» **What is required**: Locate every line in the material below that has the word "pixels". Copy each of those lines.
....
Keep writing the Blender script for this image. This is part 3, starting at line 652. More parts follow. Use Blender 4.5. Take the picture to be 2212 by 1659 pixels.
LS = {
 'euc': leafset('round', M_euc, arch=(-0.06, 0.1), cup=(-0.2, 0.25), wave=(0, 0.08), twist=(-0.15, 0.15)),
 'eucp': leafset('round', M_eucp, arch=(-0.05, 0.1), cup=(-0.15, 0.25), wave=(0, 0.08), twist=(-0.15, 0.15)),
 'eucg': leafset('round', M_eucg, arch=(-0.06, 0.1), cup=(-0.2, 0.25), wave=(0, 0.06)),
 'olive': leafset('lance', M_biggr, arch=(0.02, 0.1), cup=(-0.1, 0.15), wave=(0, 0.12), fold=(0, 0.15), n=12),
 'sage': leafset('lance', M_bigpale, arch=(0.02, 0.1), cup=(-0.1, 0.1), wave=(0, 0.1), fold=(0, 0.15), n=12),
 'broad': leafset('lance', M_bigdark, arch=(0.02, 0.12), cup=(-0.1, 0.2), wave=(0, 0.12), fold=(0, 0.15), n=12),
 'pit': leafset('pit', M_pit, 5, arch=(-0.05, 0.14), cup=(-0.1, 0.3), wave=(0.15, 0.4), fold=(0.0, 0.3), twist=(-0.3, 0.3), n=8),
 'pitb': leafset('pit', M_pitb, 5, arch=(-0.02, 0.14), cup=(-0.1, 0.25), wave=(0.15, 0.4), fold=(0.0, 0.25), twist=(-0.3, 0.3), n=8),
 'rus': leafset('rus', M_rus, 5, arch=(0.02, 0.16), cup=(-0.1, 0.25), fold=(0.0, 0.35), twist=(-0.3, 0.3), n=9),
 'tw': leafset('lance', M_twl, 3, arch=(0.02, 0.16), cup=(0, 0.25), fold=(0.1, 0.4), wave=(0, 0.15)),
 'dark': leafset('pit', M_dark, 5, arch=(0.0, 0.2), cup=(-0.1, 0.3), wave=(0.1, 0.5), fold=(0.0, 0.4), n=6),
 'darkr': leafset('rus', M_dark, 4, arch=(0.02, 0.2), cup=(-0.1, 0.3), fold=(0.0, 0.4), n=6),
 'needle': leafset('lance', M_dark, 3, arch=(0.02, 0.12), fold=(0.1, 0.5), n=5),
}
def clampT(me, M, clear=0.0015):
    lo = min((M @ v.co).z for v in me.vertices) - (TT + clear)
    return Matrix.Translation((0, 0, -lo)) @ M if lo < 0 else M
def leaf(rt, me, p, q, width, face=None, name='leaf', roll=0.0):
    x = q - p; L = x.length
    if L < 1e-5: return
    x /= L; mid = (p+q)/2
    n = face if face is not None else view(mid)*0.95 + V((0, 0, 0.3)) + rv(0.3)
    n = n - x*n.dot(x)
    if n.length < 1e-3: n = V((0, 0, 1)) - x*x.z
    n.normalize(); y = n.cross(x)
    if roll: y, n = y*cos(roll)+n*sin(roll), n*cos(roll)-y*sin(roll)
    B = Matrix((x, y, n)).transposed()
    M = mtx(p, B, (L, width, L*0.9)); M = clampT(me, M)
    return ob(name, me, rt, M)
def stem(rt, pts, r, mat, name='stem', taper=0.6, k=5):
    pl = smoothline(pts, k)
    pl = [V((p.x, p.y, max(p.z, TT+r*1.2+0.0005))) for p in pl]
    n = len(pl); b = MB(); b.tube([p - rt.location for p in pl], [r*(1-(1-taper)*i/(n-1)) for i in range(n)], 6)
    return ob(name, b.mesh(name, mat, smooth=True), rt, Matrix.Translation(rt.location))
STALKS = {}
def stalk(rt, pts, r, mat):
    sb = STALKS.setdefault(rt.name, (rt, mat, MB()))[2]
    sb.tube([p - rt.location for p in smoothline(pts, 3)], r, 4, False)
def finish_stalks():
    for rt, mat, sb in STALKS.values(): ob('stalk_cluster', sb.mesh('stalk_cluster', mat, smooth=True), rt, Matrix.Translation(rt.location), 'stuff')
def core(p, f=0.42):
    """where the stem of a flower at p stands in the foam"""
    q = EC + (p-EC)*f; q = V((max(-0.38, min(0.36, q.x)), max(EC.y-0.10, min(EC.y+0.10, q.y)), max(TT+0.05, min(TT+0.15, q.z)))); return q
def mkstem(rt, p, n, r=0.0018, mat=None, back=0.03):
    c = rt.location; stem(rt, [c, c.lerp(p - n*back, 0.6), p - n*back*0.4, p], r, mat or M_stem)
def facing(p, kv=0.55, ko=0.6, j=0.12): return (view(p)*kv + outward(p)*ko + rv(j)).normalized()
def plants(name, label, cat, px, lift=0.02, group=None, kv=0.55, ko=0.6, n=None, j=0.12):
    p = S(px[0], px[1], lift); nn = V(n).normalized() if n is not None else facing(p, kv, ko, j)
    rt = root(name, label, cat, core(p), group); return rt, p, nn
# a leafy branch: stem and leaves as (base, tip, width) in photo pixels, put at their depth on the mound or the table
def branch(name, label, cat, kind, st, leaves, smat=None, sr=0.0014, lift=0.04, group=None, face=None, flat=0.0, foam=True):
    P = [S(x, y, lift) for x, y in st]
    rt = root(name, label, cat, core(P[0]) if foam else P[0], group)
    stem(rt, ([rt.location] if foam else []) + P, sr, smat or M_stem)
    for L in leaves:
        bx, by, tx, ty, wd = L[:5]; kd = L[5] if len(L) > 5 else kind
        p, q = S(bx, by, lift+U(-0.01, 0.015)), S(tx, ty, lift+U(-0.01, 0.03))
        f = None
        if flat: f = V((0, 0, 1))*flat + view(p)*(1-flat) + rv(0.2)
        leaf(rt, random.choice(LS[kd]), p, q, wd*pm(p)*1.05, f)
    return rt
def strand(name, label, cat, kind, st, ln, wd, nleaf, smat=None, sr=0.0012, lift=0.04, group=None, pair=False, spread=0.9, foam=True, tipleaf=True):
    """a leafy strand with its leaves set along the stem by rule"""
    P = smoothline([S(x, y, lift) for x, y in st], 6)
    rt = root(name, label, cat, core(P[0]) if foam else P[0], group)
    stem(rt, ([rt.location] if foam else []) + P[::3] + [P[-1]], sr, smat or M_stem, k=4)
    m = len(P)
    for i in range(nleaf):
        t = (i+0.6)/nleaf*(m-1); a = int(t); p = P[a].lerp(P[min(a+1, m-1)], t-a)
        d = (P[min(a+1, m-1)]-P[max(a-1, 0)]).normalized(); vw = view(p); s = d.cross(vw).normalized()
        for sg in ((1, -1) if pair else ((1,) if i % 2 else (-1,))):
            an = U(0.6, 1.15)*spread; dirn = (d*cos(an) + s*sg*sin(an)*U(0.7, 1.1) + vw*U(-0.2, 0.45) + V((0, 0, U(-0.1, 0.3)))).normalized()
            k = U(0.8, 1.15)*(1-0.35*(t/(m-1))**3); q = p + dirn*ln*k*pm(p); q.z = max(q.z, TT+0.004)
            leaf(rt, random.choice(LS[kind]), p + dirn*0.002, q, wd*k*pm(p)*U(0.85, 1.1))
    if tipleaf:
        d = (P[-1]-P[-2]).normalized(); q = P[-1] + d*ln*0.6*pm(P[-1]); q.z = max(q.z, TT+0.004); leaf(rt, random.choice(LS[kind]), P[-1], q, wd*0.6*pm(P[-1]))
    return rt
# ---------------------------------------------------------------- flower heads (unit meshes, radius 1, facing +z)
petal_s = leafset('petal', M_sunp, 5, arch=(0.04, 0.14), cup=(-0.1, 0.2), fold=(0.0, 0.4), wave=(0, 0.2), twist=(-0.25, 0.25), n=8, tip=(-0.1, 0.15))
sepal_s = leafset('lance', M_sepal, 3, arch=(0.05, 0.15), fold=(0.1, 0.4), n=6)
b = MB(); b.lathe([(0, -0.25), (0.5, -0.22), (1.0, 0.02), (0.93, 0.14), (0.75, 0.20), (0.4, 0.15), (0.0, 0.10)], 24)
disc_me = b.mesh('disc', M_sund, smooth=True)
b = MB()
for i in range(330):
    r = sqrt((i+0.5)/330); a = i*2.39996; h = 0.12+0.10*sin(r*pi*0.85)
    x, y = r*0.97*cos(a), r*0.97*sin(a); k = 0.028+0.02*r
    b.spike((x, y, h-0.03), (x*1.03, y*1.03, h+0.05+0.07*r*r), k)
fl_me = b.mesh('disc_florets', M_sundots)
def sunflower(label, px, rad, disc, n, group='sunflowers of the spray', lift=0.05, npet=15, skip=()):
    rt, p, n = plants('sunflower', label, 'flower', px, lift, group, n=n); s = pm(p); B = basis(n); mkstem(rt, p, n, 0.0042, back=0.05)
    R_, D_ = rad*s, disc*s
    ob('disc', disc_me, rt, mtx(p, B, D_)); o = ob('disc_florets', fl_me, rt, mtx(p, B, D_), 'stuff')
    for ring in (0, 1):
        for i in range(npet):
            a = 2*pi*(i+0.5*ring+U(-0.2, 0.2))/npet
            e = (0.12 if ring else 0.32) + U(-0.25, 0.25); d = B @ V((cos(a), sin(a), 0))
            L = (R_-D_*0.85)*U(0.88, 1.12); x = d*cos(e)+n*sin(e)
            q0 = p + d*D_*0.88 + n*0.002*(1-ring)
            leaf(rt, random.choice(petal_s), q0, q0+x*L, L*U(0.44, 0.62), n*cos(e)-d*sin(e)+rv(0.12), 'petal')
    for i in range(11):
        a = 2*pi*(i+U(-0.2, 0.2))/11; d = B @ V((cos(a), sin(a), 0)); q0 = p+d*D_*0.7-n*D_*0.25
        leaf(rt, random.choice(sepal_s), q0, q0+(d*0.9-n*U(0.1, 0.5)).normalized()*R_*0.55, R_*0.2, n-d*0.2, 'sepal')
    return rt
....
» **Correct response**:
Keep writing the Blender script for this image. This is part 3, starting at line 652. More parts follow. Use Blender 4.5. Take the picture to be 2212 by 1659 pixels.
# a leafy branch: stem and leaves as (base, tip, width) in photo pixels, put at their depth on the mound or the table